A reflexão que compartilho nasceu na época em que trabalhei com tradução e legendagem de filmes. Produzindo as legendas do documentário “A Viagem do Elefante”, o qual aborda a criação da obra e a turnê mundial do escritor português José Saramago, falecido em 2010, e sua esposa, Pilar Del Rio, promovendo seu trabalho.
Realizando a tradução e legendagem do filme, descobri que José Saramago era ateu e comunista. Deixando de lado esse dado específico, gostaria apenas de refletir sobre a fragilidade humana e como o ateísmo mina os alicerces sobre os quais podemos construir nossas esperanças. Um ateu pode negar a necessidade da fé, mas sua autossuficiência carece de firmeza e substância. No cotidiano, talvez, não se perceba essa fragilidade, mas diante da finitude da existência, sinais discretos surgem nos pensamentos e comportamentos humanos.
É paradoxal que, numa era de avanços tecnológicos que buscam prolongar a vida, o ser humano se enrede em uma espiral de vazio. Um horizonte baseado apenas no empirismo fecha-se no nada, ao invés de buscar a liberdade.
O Cardeal Joseph Ratzinger, em sua obra “Introdução ao Cristianismo”, ilustra essa pobreza do pensamento ateísta. Tanto crentes quanto não crentes se deparam, em algum momento de suas vidas, com a indagação: “E se…?”, e questionam a solidez daquilo em que creem. E embora ambos enfrentem conflitos internos razoavelmente semelhantes, seus horizontes de sentido são diametralmente opostos. A fé, ao contrário do que o novo ateísmo propaga, não escraviza o ser humano nem obtura sua capacidade de pensamento e raciocínio, mas traz um profundo sentido à vida do homem, fazendo-o vislumbrar uma existência maior, para além das raias do mundo visível. A mente que se fecha somente no empirismo, ao contrário, é incapaz de esperar por algo grandioso além do conhecido.

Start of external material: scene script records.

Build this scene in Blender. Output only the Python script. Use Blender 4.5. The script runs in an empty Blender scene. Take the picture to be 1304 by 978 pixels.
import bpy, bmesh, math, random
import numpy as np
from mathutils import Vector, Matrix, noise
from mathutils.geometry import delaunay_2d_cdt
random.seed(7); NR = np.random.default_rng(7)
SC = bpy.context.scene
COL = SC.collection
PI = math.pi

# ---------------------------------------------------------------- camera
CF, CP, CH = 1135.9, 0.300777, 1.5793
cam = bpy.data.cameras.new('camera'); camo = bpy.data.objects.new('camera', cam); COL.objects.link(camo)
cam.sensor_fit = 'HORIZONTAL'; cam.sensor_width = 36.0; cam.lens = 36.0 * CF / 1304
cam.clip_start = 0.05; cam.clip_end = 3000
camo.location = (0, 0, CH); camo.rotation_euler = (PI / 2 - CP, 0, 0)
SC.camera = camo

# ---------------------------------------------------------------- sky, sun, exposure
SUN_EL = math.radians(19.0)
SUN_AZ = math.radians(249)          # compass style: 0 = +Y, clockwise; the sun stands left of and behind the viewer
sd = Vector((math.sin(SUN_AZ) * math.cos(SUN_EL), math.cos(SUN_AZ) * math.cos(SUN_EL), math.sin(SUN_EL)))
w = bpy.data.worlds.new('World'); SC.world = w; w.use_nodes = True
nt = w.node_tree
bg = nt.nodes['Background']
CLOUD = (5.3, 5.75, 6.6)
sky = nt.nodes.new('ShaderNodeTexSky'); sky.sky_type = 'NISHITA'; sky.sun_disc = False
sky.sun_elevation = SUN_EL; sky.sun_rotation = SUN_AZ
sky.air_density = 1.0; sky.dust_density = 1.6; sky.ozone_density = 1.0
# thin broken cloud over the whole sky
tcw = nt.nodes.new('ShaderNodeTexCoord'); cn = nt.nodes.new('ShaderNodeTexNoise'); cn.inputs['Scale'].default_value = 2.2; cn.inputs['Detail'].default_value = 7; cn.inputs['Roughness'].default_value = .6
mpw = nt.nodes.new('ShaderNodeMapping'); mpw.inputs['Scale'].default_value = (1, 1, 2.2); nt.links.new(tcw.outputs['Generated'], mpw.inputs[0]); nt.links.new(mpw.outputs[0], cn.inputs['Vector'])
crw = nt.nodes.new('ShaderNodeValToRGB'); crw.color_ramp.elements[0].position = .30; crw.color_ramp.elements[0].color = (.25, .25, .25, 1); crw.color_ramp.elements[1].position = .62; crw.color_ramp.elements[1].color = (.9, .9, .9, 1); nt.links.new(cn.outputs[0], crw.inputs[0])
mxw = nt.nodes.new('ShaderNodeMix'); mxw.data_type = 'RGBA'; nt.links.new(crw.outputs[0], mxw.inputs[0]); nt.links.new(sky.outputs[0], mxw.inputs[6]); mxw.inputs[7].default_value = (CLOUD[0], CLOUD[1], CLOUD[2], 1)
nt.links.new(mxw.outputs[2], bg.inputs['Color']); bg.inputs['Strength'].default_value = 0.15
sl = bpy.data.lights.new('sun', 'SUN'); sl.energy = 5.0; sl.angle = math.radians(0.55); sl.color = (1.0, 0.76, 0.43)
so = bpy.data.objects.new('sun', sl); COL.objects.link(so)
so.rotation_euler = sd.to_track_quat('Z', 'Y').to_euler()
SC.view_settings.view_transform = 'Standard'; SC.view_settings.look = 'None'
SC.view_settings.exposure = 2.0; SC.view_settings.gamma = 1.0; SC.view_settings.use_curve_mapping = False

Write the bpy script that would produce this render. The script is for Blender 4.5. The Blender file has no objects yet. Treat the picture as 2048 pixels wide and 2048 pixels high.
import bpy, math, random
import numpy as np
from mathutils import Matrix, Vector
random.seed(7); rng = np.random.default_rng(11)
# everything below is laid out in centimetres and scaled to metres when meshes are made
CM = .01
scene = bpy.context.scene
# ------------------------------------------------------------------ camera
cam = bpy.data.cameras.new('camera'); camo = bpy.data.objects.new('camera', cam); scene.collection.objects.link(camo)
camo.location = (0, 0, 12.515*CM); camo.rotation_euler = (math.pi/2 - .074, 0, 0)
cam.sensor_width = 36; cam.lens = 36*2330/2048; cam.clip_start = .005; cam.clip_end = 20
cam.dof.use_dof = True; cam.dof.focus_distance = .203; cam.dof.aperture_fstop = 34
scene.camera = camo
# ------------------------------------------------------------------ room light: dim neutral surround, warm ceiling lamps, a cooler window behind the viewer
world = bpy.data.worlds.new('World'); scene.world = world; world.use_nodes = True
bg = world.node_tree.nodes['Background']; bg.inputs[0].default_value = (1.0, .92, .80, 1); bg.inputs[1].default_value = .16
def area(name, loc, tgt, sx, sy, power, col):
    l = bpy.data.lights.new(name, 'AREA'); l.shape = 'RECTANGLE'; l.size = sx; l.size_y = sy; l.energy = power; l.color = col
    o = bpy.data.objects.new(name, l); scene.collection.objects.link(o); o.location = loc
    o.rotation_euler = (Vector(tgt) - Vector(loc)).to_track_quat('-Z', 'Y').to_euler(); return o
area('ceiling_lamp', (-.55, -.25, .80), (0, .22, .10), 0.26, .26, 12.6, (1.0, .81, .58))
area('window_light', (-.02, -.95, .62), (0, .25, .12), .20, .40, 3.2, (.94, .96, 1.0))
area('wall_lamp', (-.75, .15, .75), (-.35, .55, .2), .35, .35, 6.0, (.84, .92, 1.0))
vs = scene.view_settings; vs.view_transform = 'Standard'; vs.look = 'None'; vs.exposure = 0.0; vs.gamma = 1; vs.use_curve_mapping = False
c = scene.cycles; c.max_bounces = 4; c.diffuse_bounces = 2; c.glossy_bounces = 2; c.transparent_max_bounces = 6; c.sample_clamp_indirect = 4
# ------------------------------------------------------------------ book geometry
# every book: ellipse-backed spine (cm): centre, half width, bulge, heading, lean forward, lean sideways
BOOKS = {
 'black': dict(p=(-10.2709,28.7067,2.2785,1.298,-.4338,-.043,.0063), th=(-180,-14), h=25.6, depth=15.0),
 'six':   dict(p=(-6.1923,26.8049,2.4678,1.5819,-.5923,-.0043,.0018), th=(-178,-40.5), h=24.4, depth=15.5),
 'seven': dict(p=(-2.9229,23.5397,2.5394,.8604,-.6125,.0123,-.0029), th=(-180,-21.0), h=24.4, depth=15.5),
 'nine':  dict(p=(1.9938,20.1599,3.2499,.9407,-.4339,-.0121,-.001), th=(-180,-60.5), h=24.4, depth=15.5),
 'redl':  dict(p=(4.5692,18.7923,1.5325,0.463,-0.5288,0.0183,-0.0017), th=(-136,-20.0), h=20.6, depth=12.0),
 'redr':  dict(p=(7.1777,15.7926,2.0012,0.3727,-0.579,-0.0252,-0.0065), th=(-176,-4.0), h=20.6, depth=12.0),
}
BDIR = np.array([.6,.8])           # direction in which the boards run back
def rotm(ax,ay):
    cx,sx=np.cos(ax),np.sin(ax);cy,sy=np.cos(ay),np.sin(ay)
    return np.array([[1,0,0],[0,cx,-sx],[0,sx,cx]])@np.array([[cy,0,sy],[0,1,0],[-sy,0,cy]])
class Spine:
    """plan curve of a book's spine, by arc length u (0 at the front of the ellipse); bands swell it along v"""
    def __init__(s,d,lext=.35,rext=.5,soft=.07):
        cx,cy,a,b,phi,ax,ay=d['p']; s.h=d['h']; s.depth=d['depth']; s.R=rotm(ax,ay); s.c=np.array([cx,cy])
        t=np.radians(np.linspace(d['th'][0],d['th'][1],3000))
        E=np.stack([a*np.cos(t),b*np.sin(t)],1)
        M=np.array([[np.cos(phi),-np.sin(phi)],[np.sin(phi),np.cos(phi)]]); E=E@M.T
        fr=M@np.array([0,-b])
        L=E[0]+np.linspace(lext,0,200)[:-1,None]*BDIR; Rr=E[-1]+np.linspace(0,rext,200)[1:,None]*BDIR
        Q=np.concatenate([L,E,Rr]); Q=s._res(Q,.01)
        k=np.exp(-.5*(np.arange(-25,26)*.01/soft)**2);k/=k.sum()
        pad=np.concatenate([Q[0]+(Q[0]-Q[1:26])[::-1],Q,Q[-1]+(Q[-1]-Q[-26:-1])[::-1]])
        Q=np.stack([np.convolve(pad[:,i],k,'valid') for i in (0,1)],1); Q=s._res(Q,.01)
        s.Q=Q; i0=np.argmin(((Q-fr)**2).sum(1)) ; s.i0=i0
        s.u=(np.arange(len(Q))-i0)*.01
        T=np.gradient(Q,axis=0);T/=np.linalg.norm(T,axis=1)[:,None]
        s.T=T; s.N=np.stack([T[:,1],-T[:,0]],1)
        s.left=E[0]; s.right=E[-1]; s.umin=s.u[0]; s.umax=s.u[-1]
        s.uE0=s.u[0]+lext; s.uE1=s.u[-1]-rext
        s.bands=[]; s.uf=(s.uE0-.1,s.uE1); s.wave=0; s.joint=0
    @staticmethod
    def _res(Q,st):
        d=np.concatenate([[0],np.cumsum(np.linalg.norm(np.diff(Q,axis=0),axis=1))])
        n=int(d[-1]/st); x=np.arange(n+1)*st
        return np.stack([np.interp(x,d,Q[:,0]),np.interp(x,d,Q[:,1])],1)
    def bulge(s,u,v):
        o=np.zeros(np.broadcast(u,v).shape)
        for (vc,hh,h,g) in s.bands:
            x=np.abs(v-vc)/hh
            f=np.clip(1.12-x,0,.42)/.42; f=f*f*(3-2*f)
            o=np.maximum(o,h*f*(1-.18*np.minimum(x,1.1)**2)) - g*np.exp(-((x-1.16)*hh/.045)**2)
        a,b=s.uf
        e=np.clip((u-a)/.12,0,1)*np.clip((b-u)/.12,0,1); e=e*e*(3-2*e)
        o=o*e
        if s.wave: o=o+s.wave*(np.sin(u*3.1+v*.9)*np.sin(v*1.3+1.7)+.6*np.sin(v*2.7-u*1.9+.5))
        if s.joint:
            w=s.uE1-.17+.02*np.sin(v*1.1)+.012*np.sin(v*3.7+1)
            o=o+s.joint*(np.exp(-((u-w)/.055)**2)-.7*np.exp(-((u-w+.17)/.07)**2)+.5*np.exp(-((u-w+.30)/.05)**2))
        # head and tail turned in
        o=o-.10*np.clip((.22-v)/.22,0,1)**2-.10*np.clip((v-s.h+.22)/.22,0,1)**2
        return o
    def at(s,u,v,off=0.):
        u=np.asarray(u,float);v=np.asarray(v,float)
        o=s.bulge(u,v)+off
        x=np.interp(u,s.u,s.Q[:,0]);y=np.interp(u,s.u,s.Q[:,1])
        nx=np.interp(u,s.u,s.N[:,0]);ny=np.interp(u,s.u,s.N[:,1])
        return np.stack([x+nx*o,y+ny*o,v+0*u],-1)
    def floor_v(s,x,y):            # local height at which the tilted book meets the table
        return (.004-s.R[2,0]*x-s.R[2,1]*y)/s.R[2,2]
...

Apesar desse drama, há uma “tábua de salvação” para aqueles que não creem. No filme sobre Saramago, duas coisas me tocaram e chegaram mesmo a comover: o amor devoto que o escritor dedicava à sua esposa, Pilar, e sua necessidade de um porto seguro. Numa das muitas dedicatórias que Saramago faz à sua amada ao longo do documentário, e escreve: “A Pilar, o meu pilar”. Não creio estar errado em pensar que tal declaração espelhou a profunda carência do coração de um homem que, embora não creia, busca desesperadamente por algo que dê sentido à sua existência. Este desespero reflete a citação de Santo Agostinho: “Inquietum est cor nostrum, donec requiescat in Te” (Inquieto está o nosso coração, enquanto não repousar em Ti).
O segundo ponto é a frase de Saramago, que escreve “para desassossegar” seus leitores, pois ele mesmo se declara “desassossegado interiormente”. Isso sugere que, mesmo sem crer, há em sua alma um movimento interior que busca algo além. Se a vida se limitasse ao tangível, não haveria desassossego. Acreditar nesse “algo mais”, nesse transbordamento da vida para além das margens do que se pode enxergar, é justamente o que legitima a inquietação do coração humano.
Concluindo, a indagação “E se?” pulsa dentro de nós. Como numa das falas da personagem Trinity, do filme “MATRIX”, “É a pergunta que nos move”. A fé nos puxa em direção à Verdade pela qual nossa alma anseia. Vivamos, pois, conforme esse impulso interior. Aquele em quem depositamos nossa fé é fiel para cumprir suas promessas. O caminho pode não ser fácil, mas Ele nos garantiu que, mesmo em meio aos aparentes fracassos, abrir-se-ão as portas para uma Vida plena de sentido e eterna.